Standard Granulated Sugar

This medium-sized grainy sugar is the work horse in US kitchens. It's readily available, cheap and works well for creaming with butter. Use it in most recipes for cakes, cookies, as well as jams and sauces.

Caster or Superfine Sugar

Caster sugar also goes by the names baker’s sugar and superfine sugar. It's a finer granulated sugar somewhere between regular granulated and powdered sugar. It's harder to find in many US locations and is much more expensive than regular granulated. 

Caster sugar is ideal for dissolving in ice cold beverages as well as seamlessly blending into frosting, glazes, whipped cream and meringues. Caster sugar brings sweetness without any of the textural graininess of coarser types of sugars. 

It also requires a little different handling if you're using for creaming (use slightly cooler butter and beat for a shorter period and at lower speeds so you don't melt the butter and lose the air you're trying to incorporate).
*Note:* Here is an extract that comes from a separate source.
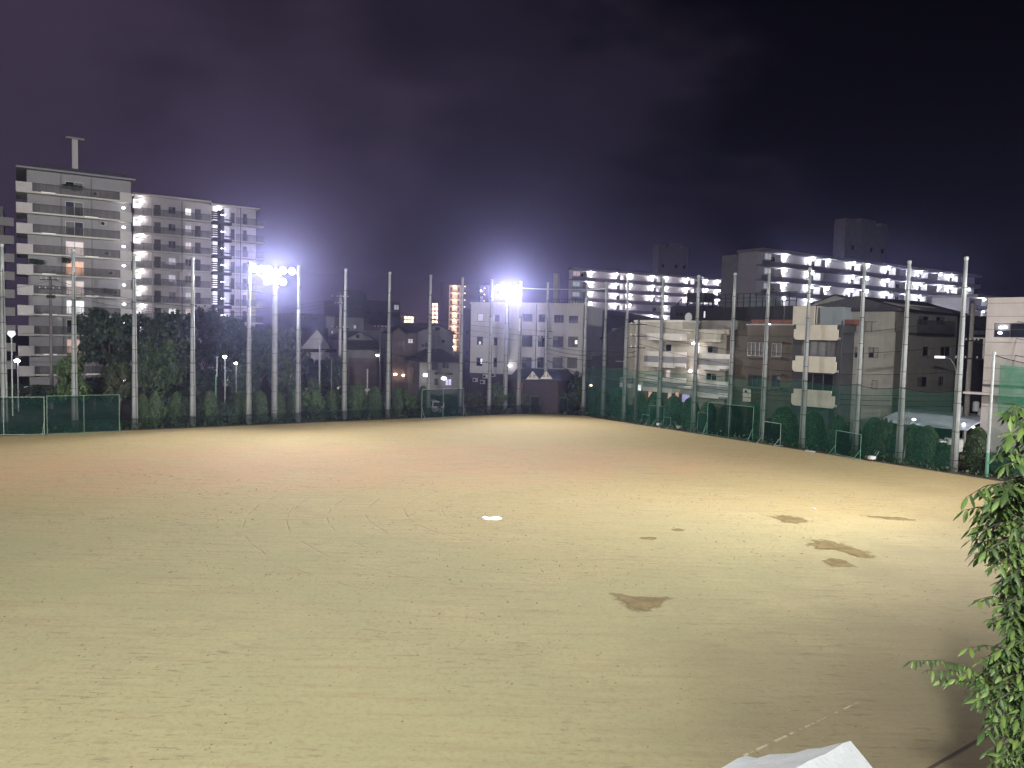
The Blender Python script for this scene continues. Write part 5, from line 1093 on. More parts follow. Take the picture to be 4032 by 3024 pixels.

You can make your own superfine sugar by grinding it in food processor or high-powered blender until the grains are about half the size. Keep an eye on it - if you overprocess, you can end up with powdered sugar.

Pure Cane Sugar

This coarse grain sugar is often what you get when you buy organic granulated sugar. We've tried it in various recipes, and find that it doesn't work well for creaming. That "light and fluffy" goal is difficult and sometimes impossible to achieve because the grains are so large you end up melting the butter and losing the air you're working to add in, which leads to heavy, dense baked goods.

This sugar, as is, is great for rolling sugar cookies and sprinkling for a crunchy top. We recommend that if you'd like to use this sugar for baking, you grind it up in a food processor or high-powered blender  until the granules are smaller. Even if there is still a variation in size, it will work well for baking.